Here’s a public notice to all of the many people who assert that Adam Smith was really no free trader:

Those of us who have closely studied Adam Smith’s works know – and have known from the start – that the Great Scot explicitly acknowledged his belief that there exists in reality a small handful of situations that might justify government deviating from a policy of complete and unilateral free trade. But it is emphatically untrue that these exceptions to a policy of unilateral free trade thereby mean that Smith was no free trader. His exceptions are few in number, each is highly qualified by Smith, and these exceptions are all made in the context of Smith laying out a brilliant case for unilateral free trade.

And so to insist that Adam Smith was no strong proponent of unilateral free trade is to ignore the great bulk and thrust of Smith’s work while focusing on a handful of qualifications.
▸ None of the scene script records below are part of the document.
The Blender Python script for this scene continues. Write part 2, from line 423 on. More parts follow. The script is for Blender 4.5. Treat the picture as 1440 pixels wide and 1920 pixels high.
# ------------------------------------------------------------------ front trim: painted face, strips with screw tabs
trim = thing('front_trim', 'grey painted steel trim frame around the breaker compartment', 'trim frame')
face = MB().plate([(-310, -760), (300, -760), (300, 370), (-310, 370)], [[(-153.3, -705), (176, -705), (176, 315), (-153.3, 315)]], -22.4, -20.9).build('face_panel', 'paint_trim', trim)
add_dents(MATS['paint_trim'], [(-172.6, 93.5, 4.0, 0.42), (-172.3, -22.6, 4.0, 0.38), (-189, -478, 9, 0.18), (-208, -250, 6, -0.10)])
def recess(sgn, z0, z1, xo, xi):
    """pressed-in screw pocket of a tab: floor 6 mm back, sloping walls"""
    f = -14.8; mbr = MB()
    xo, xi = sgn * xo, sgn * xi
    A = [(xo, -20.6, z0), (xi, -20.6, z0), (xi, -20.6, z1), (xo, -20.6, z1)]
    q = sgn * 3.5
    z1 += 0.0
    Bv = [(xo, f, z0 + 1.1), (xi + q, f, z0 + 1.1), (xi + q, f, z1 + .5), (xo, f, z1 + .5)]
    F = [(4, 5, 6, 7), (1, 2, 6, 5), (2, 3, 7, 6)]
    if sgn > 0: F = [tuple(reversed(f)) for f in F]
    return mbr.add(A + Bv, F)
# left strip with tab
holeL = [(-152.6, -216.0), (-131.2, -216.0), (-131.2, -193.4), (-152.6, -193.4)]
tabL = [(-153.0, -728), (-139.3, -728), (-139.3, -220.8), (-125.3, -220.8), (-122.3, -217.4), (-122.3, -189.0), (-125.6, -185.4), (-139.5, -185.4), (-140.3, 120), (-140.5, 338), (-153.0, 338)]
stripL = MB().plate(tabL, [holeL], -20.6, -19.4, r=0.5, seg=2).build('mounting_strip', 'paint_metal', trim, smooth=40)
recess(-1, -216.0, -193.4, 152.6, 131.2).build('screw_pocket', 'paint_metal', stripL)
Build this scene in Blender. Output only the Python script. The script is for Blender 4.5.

To read Smith in a manner that portrays him as man of protectionism make no more sense than to read the New Testament in a manner that portrays Jesus as a man of violence. (After all, we are told that Jesus once used “a whip of cords” to physically drive the moneychangers from the temple.)

Adam Smith was no anarcho-capitalist. He recognized a legitimate role for the state. And so Smith’s spelling out what he saw as a (very limited) potential role of the state, including in regulating international commerce, ought not be interpreted as Smith embracing, or even tolerating, a policy of protectionism.